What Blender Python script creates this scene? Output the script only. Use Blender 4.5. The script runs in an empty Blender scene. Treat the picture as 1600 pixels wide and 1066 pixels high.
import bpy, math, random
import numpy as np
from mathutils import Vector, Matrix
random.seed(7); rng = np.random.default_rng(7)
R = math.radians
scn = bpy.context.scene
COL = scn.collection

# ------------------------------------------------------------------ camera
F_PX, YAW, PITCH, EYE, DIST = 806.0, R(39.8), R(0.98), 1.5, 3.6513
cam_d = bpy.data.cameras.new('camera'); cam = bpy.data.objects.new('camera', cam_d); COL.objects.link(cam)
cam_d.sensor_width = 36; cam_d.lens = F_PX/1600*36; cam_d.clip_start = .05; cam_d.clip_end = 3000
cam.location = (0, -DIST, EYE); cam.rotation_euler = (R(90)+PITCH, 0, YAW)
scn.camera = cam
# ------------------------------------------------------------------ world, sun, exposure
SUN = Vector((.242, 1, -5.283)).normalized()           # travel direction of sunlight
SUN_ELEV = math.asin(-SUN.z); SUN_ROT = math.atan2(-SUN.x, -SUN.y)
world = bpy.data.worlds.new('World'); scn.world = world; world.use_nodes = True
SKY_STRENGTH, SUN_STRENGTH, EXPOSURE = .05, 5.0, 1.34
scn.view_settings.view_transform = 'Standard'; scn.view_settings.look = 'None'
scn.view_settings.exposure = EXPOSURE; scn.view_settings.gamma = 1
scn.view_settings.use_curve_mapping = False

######

_Instructions for the task_. Your task is to quote all of the data word for word.

_Task response_.
What Blender Python script creates this scene? Output the script only. Use Blender 4.5. The script runs in an empty Blender scene. Treat the picture as 1600 pixels wide and 1066 pixels high.
import bpy, math, random
import numpy as np
from mathutils import Vector, Matrix
random.seed(7); rng = np.random.default_rng(7)
R = math.radians
scn = bpy.context.scene
COL = scn.collection

# ------------------------------------------------------------------ camera
F_PX, YAW, PITCH, EYE, DIST = 806.0, R(39.8), R(0.98), 1.5, 3.6513
cam_d = bpy.data.cameras.new('camera'); cam = bpy.data.objects.new('camera', cam_d); COL.objects.link(cam)
cam_d.sensor_width = 36; cam_d.lens = F_PX/1600*36; cam_d.clip_start = .05; cam_d.clip_end = 3000
cam.location = (0, -DIST, EYE); cam.rotation_euler = (R(90)+PITCH, 0, YAW)
scn.camera = cam
# ------------------------------------------------------------------ world, sun, exposure
SUN = Vector((.242, 1, -5.283)).normalized()           # travel direction of sunlight
SUN_ELEV = math.asin(-SUN.z); SUN_ROT = math.atan2(-SUN.x, -SUN.y)
world = bpy.data.worlds.new('World'); scn.world = world; world.use_nodes = True
SKY_STRENGTH, SUN_STRENGTH, EXPOSURE = .05, 5.0, 1.34
scn.view_settings.view_transform = 'Standard'; scn.view_settings.look = 'None'
scn.view_settings.exposure = EXPOSURE; scn.view_settings.gamma = 1
scn.view_settings.use_curve_mapping = False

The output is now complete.